West Hartford, the story notes, is one of the state's "more vibrant" Catholic communities. Its parishes are growing, not shrinking. In response, the archdiocese has developed a plan to do there what it has been compelled to do in at least 50 other parishes (with more to come), namely, to merge parishes and to make one priest responsible for two or more of them.

This will inevitably reduce the number of weekend Masses in each of the merged parishes, even though the Mass is at the heart and center of Catholic life, as the Second Vatican Council pointed out (Constitution on the Sacred Liturgy, n. 10).

Various lay persons and one of the West Hartford pastors were quoted in The Hartford Courant article urging a reconsideration of the Roman Catholic Church's rule that priests must be celibate for life. But only the pope can change this policy and it is highly unlikely that Benedict XVI will be the one to do it.

It is in the context of such pastoral developments as these in the Archdiocese of Hartford that one should pay close attention to a recent article in Commonweal magazine by a priest-sociologist in the Archdiocese of Milwaukee, Paul Stanosz. The article is entitled, "The Other Health Crisis: Why Priests Are Coping Poorly" (Nov. 23, 2007).

His archdiocese has announced the closing of its 151-year-old seminary and the proposed sale of its 44 acres of prime real estate to pay clergy sexual-abuse claims, with the possibility of bankruptcy on the horizon if Wisconsin's statute of limitations on abuse cases is lifted.

"Among priests, meanwhile, there is much talk of high stress, poor health, and low morale," Father Stanosz writes. "More and more are battling burnout and depression as well as suffering heart attacks and dying prematurely. Two have committed suicide in recent years."

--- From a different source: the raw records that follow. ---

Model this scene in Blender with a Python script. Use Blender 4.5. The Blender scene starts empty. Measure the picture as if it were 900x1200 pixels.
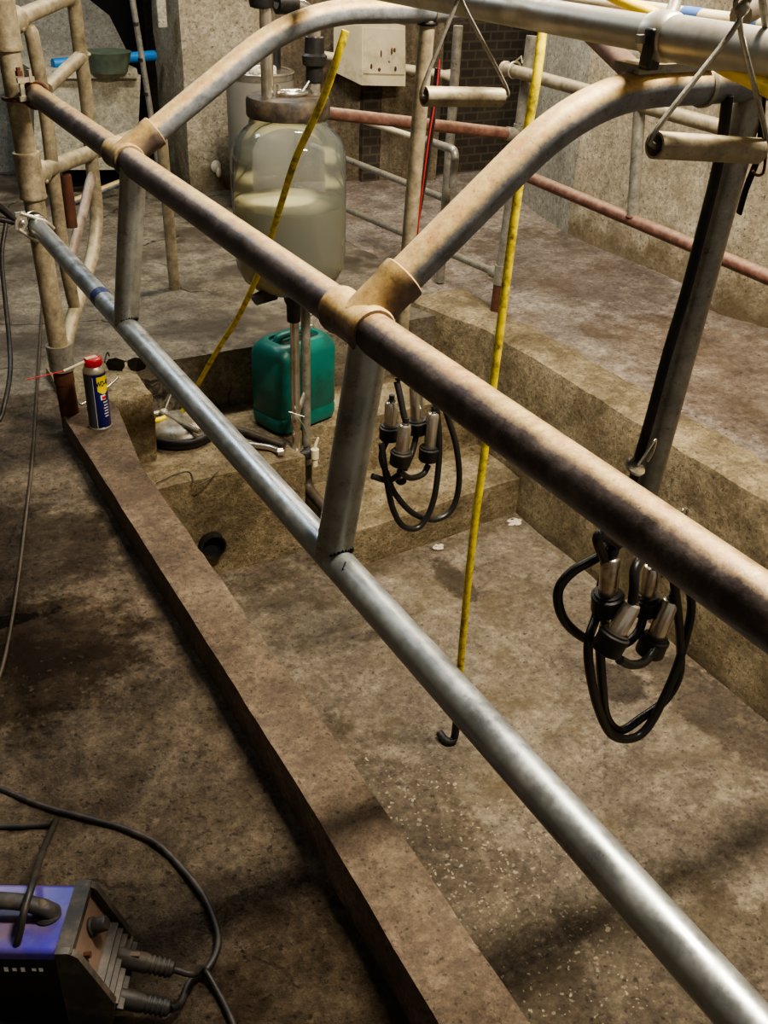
import bpy, math, random
from mathutils import Vector, Matrix, noise
random.seed(7)
C = bpy.context.scene.collection
# ------------------------------------------------------------------ camera model
F = 1180.0; H = 1.5
v1 = Vector((-780, -750, F)); vx = -80.0
vd = Vector((vx, (-F*F - v1.x*vx)/v1.y, F))
D1 = v1.normalized(); DV = vd.normalized(); D3 = DV.cross(D1).normalized()
if D3.x < 0: D3 = -D3
CAM = Vector((0, 0, H))
def ray(u, v):
    r = Vector((u-450, v-600, F)); return Vector((r.dot(D3), r.dot(D1), -r.dot(DV)))
def atX(u, v, X): r = ray(u, v); return CAM + r*(X/r.x)
def atY(u, v, Y): r = ray(u, v); return CAM + r*(Y/r.y)
def atZ(u, v, Z): r = ray(u, v); return CAM + r*((Z-H)/r.z)
def atP(u, v, p0, d):
    r = ray(u, v); n = Vector((d[1], -d[0], 0)); t = (Vector(p0)-CAM).dot(n)/r.dot(n); return CAM + r*t
V = Vector
# ------------------------------------------------------------------ mesh builder
def smooth_path(pts, sub=6):
    pts = [V(p) for p in pts]
    if len(pts) < 3: return pts
    out = []
    for i in range(len(pts)-1):
        p0 = pts[i-1] if i > 0 else pts[i]*2-pts[i+1]
        p1, p2 = pts[i], pts[i+1]
        p3 = pts[i+2] if i+2 < len(pts) else pts[i+1]*2-pts[i]
        for k in range(sub):
            t = k/sub
            out.append(0.5*((2*p1)+(-p0+p2)*t+(2*p0-5*p1+4*p2-p3)*t*t+(-p0+3*p1-3*p2+p3)*t**3))
    out.append(pts[-1]); return out
def fillet(pts, rad, n=8):
    pts = [V(p) for p in pts]; out = [pts[0]]
    for i in range(1, len(pts)-1):
        a, b, c = pts[i-1], pts[i], pts[i+1]
        r = min(rad, (a-b).length*.49, (c-b).length*.49)
        p = b+(a-b).normalized()*r; q = b+(c-b).normalized()*r
        for k in range(n+1):
            t = k/n; out.append(p*(1-t)**2+b*2*t*(1-t)+q*t*t)
    out.append(pts[-1]); return out
class MB:
    def __init__(s): s.v = []; s.f = []; s.m = []; s.mi = 0
    def add(s, vs, fs):
        o = len(s.v); s.v += [V(p) for p in vs]; s.f += [[i+o for i in f] for f in fs]; s.m += [s.mi]*len(fs); return s
    def tube(s, pts, r, n=16, cap=True, flat=None):
        pts = [V(p) for p in pts]; k = len(pts); rs = r if isinstance(r, (list, tuple)) else [r]*k
        tans = []
        for i in range(k):
            t = (pts[min(i+1, k-1)]-pts[max(i-1, 0)]); tans.append(t.normalized() if t.length > 1e-9 else V((0, 0, 1)))
        t0 = tans[0]; ref = V((0, 0, 1)) if abs(t0.z) < .9 else V((1, 0, 0))
        nrm = (ref-t0*ref.dot(t0)).normalized(); vs = []; fs = []
        for i in range(k):
            t = tans[i]; nrm = (nrm-t*nrm.dot(t)).normalized(); b = t.cross(nrm)
            for j in range(n):
                a = 2*math.pi*j/n; sx, sy = (1, 1) if flat is None else flat
                vs.append(pts[i]+nrm*(math.cos(a)*rs[i]*sx)+b*(math.sin(a)*rs[i]*sy))
        for i in range(k-1):
            for j in range(n): fs.append([i*n+j, i*n+(j+1) % n, (i+1)*n+(j+1) % n, (i+1)*n+j])
        if cap: fs.append(list(range(n))[::-1]); fs.append([(k-1)*n+j for j in range(n)])
        return s.add(vs, fs)
    def ring(s, p, q, ro, ri, n=20):         # open pipe end / hollow tube from p to q
        p, q = V(p), V(q); t = (q-p).normalized(); ref = V((0, 0, 1)) if abs(t.z) < .9 else V((1, 0, 0))
        a = (ref-t*ref.dot(t)).normalized(); b = t.cross(a); vs = []; fs = []
        for c, r in ((p, ro), (q, ro), (q, ri), (p, ri)):
            for j in range(n): th = 2*math.pi*j/n; vs.append(c+a*math.cos(th)*r+b*math.sin(th)*r)
        for i in range(4):
            for j in range(n): i2 = (i+1) % 4; fs.append([i*n+j, i*n+(j+1) % n, i2*n+(j+1) % n, i2*n+j])
        return s.add(vs, fs)
    def box(s, c, size, rot=None, bev=0):
        c = V(c); x, y, z = [q/2 for q in size]; R = rot or Matrix.Identity(3)
        if bev <= 0:
            vs = [c+R@V((sx*x, sy*y, sz*z)) for sx in (-1, 1) for sy in (-1, 1) for sz in (-1, 1)]
            fs = [[0, 1, 3, 2], [4, 6, 7, 5], [0, 4, 5, 1], [2, 3, 7, 6], [0, 2, 6, 4], [1, 5, 7, 3]]
            return s.add(vs, fs)
        b = min(bev, x*.95, y*.95, z*.95); n = 3; prof = []
        for (zz, ins) in [(-z, b)]+[(-z+b-b*math.cos(k*math.pi/2/n), b-b*math.sin(k*math.pi/2/n)) for k in range(1, n+1)]+[(z-b+b*math.sin(k*math.pi/2/n), b-b*math.cos(k*math.pi/2/n)) for k in range(0, n+1)]:
            prof.append((zz, ins))
        return s.loft([[c+R@V((px, py, zz)) for px, py in rrect(x-ins, y-ins, max(b-ins, b*.15) if ins < b else b*.15)] for zz, ins in prof])
    def loft(s, rings, cap=True):
        n = len(rings[0]); vs = [p for r in rings for p in r]; fs = []
        for i in range(len(rings)-1):
            for j in range(n): fs.append([i*n+j, i*n+(j+1) % n, (i+1)*n+(j+1) % n, (i+1)*n+j])
        if cap: fs.append(list(range(n))[::-1]); fs.append([(len(rings)-1)*n+j for j in range(n)])
        return s.add(vs, fs)
    def lathe(s, base, prof, axis=(0, 0, 1), n=28, cap=True):
        t = V(axis).normalized(); ref = V((1, 0, 0)) if abs(t.x) < .9 else V((0, 1, 0)); a = (ref-t*ref.dot(t)).normalized(); b = t.cross(a); base = V(base)
        return s.loft([[base+t*h+a*(r*math.cos(2*math.pi*j/n))+b*(r*math.sin(2*math.pi*j/n)) for j in range(n)] for r, h in prof], cap)
    def prism(s, poly, d):                    # poly: list of 3D points, extruded by d
        d = V(d); n = len(poly); vs = [V(p) for p in poly]+[V(p)+d for p in poly]
        return s.add(vs, [list(range(n))[::-1], [n+j for j in range(n)]]+[[j, (j+1) % n, n+(j+1) % n, n+j] for j in range(n)])
    def sphere(s, c, r, n=12):
        c = V(c); r = V(r) if hasattr(r, '__len__') else V((r, r, r)); rings = []
        for i in range(1, n):
            th = math.pi*i/n; rings.append([c+V((r.x*math.sin(th)*math.cos(2*math.pi*j/n/1), r.y*math.sin(th)*math.sin(2*math.pi*j/n), -r.z*math.cos(th))) for j in range(n)])
        return s.loft(rings)
    def torus(s, c, R, r, axis=(0, 0, 1), n=28, m=10, sx=1, sy=1):
        t = V(axis).normalized(); ref = V((1, 0, 0)) if abs(t.x) < .9 else V((0, 1, 0)); a = (ref-t*ref.dot(t)).normalized(); b = t.cross(a); c = V(c); vs = []; fs = []
        for i in range(n):
            th = 2*math.pi*i/n; d = a*math.cos(th)*sx+b*math.sin(th)*sy
            for j in range(m):
                ph = 2*math.pi*j/m; vs.append(c+d*R+d.normalized()*(r*math.cos(ph))+t*(r*math.sin(ph)))
        for i in range(n):
            for j in range(m): fs.append([i*m+j, ((i+1) % n)*m+j, ((i+1) % n)*m+(j+1) % m, i*m+(j+1) % m])
        return s.add(vs, fs)
    def rough(s, lo, hi, res=.05, amp=.006, scale=6., shear=None, round_=0.0):   # concrete block with uneven faces
        lo, hi = V(lo), V(hi); n = [max(1, min(140, int((hi[i]-lo[i])/res))) for i in range(3)]
        idx = {}; vs = []; fs = []
        def vid(i, j, k):
            key = (i, j, k)
            if key not in idx:
                p = V((lo.x+(hi.x-lo.x)*i/n[0], lo.y+(hi.y-lo.y)*j/n[1], lo.z+(hi.z-lo.z)*k/n[2]))
                q = shear(p) if shear else p
                d = noise.noise_vector(q*scale)*amp+noise.noise_vector(q*scale*4.3)*amp*.4
                ext = sum(1 for a, b in ((i, n[0]), (j, n[1]), (k, n[2])) if a in (0, b))
                if ext >= 2 and round_ > 0:
                    cc = V((0, 0, 0))
                    for ax, (a, b) in enumerate(((i, n[0]), (j, n[1]), (k, n[2]))):
                        if a == 0: cc[ax] = 1
                        elif a == b: cc[ax] = -1
                    q = q+cc*round_*(.4+1.1*abs(noise.noise(q*9)))
                idx[key] = len(vs); vs.append(q+d)
            return idx[key]
        for ax in range(3):
            u, w = [a for a in range(3) if a != ax]
            for side in (0, n[ax]):
                for a in range(n[u]):
                    for b in range(n[w]):
                        q = []
                        for da, db in ((0, 0), (1, 0), (1, 1), (0, 1)):
                            t = [0, 0, 0]; t[ax] = side; t[u] = a+da; t[w] = b+db; q.append(vid(*t))
                        fs.append(q)
        return s.add(vs, fs)
    def sheet(s, fn, nu, nv):
        vs = [fn(i/nu, j/nv) for i in range(nu+1) for j in range(nv+1)]
        return s.add(vs, [[i*(nv+1)+j, (i+1)*(nv+1)+j, (i+1)*(nv+1)+j+1, i*(nv+1)+j+1] for i in range(nu) for j in range(nv)])
    def build(s, name, mat, parent=None, loc=None, label=None, ang=40):
        off = V((0, 0, 0))
        if parent is not None:
            q = parent
            while q: off += q.location; q = q.parent
        elif loc is not None: off = V(loc)
        me = bpy.data.meshes.new(name); me.from_pydata([p-off for p in s.v], [], s.f)
        mats = mat if isinstance(mat, (list, tuple)) else [mat]
        for m in mats: me.materials.append(m)
        for p, mi in zip(me.polygons, s.m): p.material_index = mi
        import bmesh
        bm = bmesh.new(); bm.from_mesh(me); bmesh.ops.recalc_face_normals(bm, faces=bm.faces)
        for e in bm.edges:
            e.smooth = not (len(e.link_faces) == 2 and e.calc_face_angle(0) > math.radians(ang))
        for f in bm.faces: f.smooth = True
        bm.to_mesh(me); bm.free(); me.update()
        o = bpy.data.objects.new(name, me); C.objects.link(o)
        if parent is not None: o.parent = parent
        elif loc is not None: o.location = off
        if label: o['label'] = label
        return o
def rrect(x, y, r, n=4):
    out = []
    for cx, cy, a0 in ((x-r, y-r, 0), (-x+r, y-r, 90), (-x+r, -y+r, 180), (x-r, -y+r, 270)):
        for k in range(n+1):
            a = math.radians(a0+90*k/n); out.append((cx+r*math.cos(a), cy+r*math.sin(a)))
    return out
def thing(name, label, cat, loc, group=None):
    o = bpy.data.objects.new(name, None); C.objects.link(o); o.location = V(loc); o.empty_display_size = .05
    o['label'] = label; o['category'] = cat
    if group: o['group'] = group
    return o
def tag(o, label, cat, group=None):
    o['label'] = label; o['category'] = cat
    if group: o['group'] = group
    return o
def struct(o): o['kind'] = 'structure'; return o
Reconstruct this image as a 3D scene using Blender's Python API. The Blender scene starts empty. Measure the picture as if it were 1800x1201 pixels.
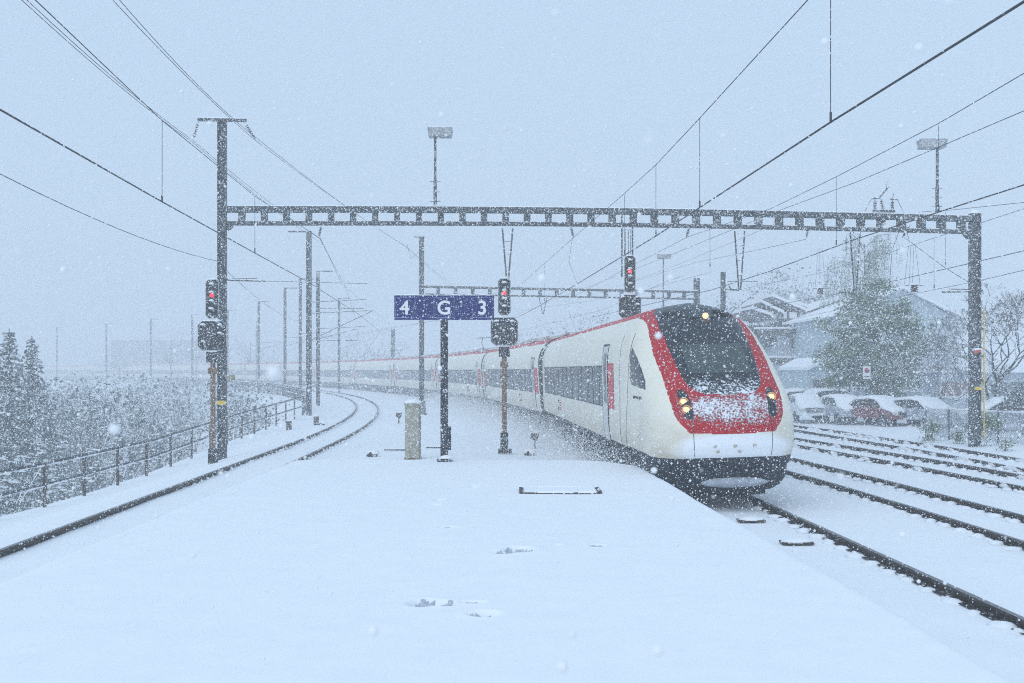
import bpy, math, random
import numpy as np
from mathutils import Vector, Matrix, Euler
random.seed(7); rng = np.random.default_rng(7)
R = math.radians
S = bpy.context.scene
# ------------------------------------------------------------------ camera, sky, sun, exposure
H = 2.5; F = 2000.0; CX = 900.0; HY = 651.0           # eye height above the rails, focal length in photo pixels
cam = bpy.data.cameras.new('camera'); camo = bpy.data.objects.new('camera', cam); S.collection.objects.link(camo)
camo.location = (0, 0, H); camo.rotation_euler = (R(90), 0, 0)
cam.sensor_width = 36; cam.lens = 36 * F / 1800; cam.shift_y = (HY - 600.5) / 1800; cam.clip_end = 3000; cam.clip_start = 0.1
cam.dof.use_dof = True; cam.dof.focus_distance = 26; cam.dof.aperture_fstop = 4.5
S.camera = camo
W = bpy.data.worlds.new('World'); S.world = W; W.use_nodes = True
nt = W.node_tree; bg = nt.nodes['Background']
sky = nt.nodes.new('ShaderNodeTexSky'); sky.sky_type = 'NISHITA'; sky.sun_disc = False
sky.sun_elevation = R(38); sky.sun_rotation = R(200); sky.dust_density = 8; sky.air_density = 2.0; sky.altitude = 600
mx = nt.nodes.new('ShaderNodeMix'); mx.data_type = 'RGBA'
mx.inputs[0].default_value = 0.93                      # an even overcast layer under the clear-sky model
mx.inputs[7].default_value = (5.2, 6.95, 8.95, 1)
nt.links.new(sky.outputs[0], mx.inputs[6]); nt.links.new(mx.outputs[2], bg.inputs[0]); bg.inputs[1].default_value = 0.1
sun = bpy.data.lights.new('sun', 'SUN'); sun.energy = 1.18; sun.angle = R(80); sun.color = (0.93, 0.965, 1.0)
suno = bpy.data.objects.new('sun', sun); S.collection.objects.link(suno); suno.rotation_euler = (R(52), 0, R(-32))
S.view_settings.view_transform = 'Standard'; S.view_settings.look = 'None'; S.view_settings.exposure = 0.07; S.view_settings.gamma = 1
S.cycles.max_bounces = 6; S.cycles.diffuse_bounces = 3; S.cycles.volume_bounces = 1; S.cycles.transparent_max_bounces = 12
S.cycles.use_denoising = False; S.cycles.filter_width = 1.1

# ------------------------------------------------------------------ helpers
def P(px, py, d):                                      # photo position + real distance -> world point
    return Vector(((px - CX) * d / F, d, H + (HY - py) * d / F))
def tag(o, label=None, cat=None, group=None, kind=None):
    if label: o['label'] = label
    if cat: o['category'] = cat
    if group: o['group'] = group
    if kind: o['kind'] = kind
    return o
def empty(name, loc=(0, 0, 0), rz=0, label=None, cat=None, group=None):
    o = bpy.data.objects.new(name, None); S.collection.objects.link(o); o.location = loc; o.rotation_euler = (0, 0, rz)
    return tag(o, label, cat, group)
class MB:
    def __init__(s): s.v = []; s.f = []; s.m = []; s.mi = 0
    def add(s, vs, fs):
        b = len(s.v); s.v += [tuple(v) for v in vs]; s.f += [tuple(b + i for i in f) for f in fs]; s.m += [s.mi] * len(fs)
        return s
    def box(s, c, size, rot=None, taper=1.0):
        hx, hy, hz = [a / 2 for a in size]; c = Vector(c)
        M = Euler(rot).to_matrix() if rot is not None else None
        vs = []
        for z in (-1, 1):
            k = taper if z > 0 else 1
            for x, y in ((-1, -1), (1, -1), (1, 1), (-1, 1)):
                v = Vector((x * hx * k, y * hy * k, z * hz))
                vs.append((M @ v if M else v) + c)
        return s.add(vs, [(0, 3, 2, 1), (4, 5, 6, 7), (0, 1, 5, 4), (1, 2, 6, 5), (2, 3, 7, 6), (3, 0, 4, 7)])
    def tube(s, pts, r, n=6, r2=None, cap=True):
        pts = [Vector(p) for p in pts]; N = len(pts)
        if r2 is None: r2 = r
        rings = []
        for i, p in enumerate(pts):
            d = (pts[min(i + 1, N - 1)] - pts[max(i - 1, 0)]).normalized()
            up = Vector((0, 0, 1)) if abs(d.z) < 0.95 else Vector((1, 0, 0))
            a = d.cross(up).normalized(); b = a.cross(d)
            rr = r + (r2 - r) * i / max(1, N - 1)
            rings.append([p + (a * math.cos(2 * math.pi * k / n) + b * math.sin(2 * math.pi * k / n)) * rr for k in range(n)])
        vs = [v for q in rings for v in q]; fs = []
        for i in range(N - 1):
            for k in range(n):
                k2 = (k + 1) % n
                fs.append((i * n + k, i * n + k2, (i + 1) * n + k2, (i + 1) * n + k))
        if cap: fs += [tuple(range(n))[::-1], tuple((N - 1) * n + k for k in range(n))]
        return s.add(vs, fs)
    def prism(s, poly, y0, y1):                        # polygon in x,z pushed through y
        n = len(poly)
        vs = [(x, y0, z) for x, z in poly] + [(x, y1, z) for x, z in poly]
        fs = [tuple(range(n)), tuple(range(2 * n - 1, n - 1, -1))] + [(i, i + n, (i + 1) % n + n, (i + 1) % n) for i in range(n)]
        return s.add(vs, fs)
    def lump(s, c, r, seed=0, flat=0.0, nu=12, nv=7, amp=0.12):
        rr = random.Random(seed); c = Vector(c); vs = []; fs = []
        ph = [rr.uniform(0, 6.3) for _ in range(4)]
        for j in range(nv + 1):
            th = math.pi * j / nv
            for i in range(nu):
                a = 2 * math.pi * i / nu
                k = 1 + amp * (math.sin(2 * a + ph[0]) * math.sin(th) + .7 * math.sin(3 * a + ph[1] + 2 * th) * math.sin(th))
                x = math.sin(th) * math.cos(a) * k; y = math.sin(th) * math.sin(a) * k; z = math.cos(th)
                if z < 0: z *= flat
                vs.append(c + Vector((x * r[0], y * r[1], z * r[2])))
        for j in range(nv):
            for i in range(nu):
                i2 = (i + 1) % nu
                fs.append((j * nu + i, (j + 1) * nu + i, (j + 1) * nu + i2, j * nu + i2))
        return s.add(vs, fs)
    def build(s, name, mats, parent=None, smooth=False, bevel=0):
        me = bpy.data.meshes.new(name); me.from_pydata(s.v, [], s.f)
        if not isinstance(mats, (list, tuple)): mats = [mats]
        for m in mats: me.materials.append(m)
        if len(mats) > 1: me.polygons.foreach_set('material_index', s.m)
        if smooth: me.polygons.foreach_set('use_smooth', [True] * len(me.polygons))
        me.update()
        o = bpy.data.objects.new(name, me); S.collection.objects.link(o)
        if parent: o.parent = parent
        if bevel:
            b = o.modifiers.new('bevel', 'BEVEL'); b.width = bevel; b.segments = 2; b.limit_method = 'ANGLE'
        return o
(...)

Add to all this "the polarization that exists between recently ordained and long-time priests --- what some call JPII priests and Vatican II priests, respectively."

In response to this grave situation, Archbishop Timothy Dolan formed a Wellness Committee, which seeks to promote the physical, emotional and spiritual well-being of priests. More than 60 percent of all large- and medium-size U.S. employers already have such programs. Segments of the Catholic Church are just now catching up.

Father Stanosz insists that "our bishops must be honest about the crisis of health, morale and collegiality among priests." At a recent Milwaukee Council of Priests meeting, the vicar for clergy announced that "the wheels are falling off the wagons," and that he was "overwhelmed" with the problems of priests under the age of 50.

"The greatest threat to priests' well-being," Father Stanosz concludes, "is denial."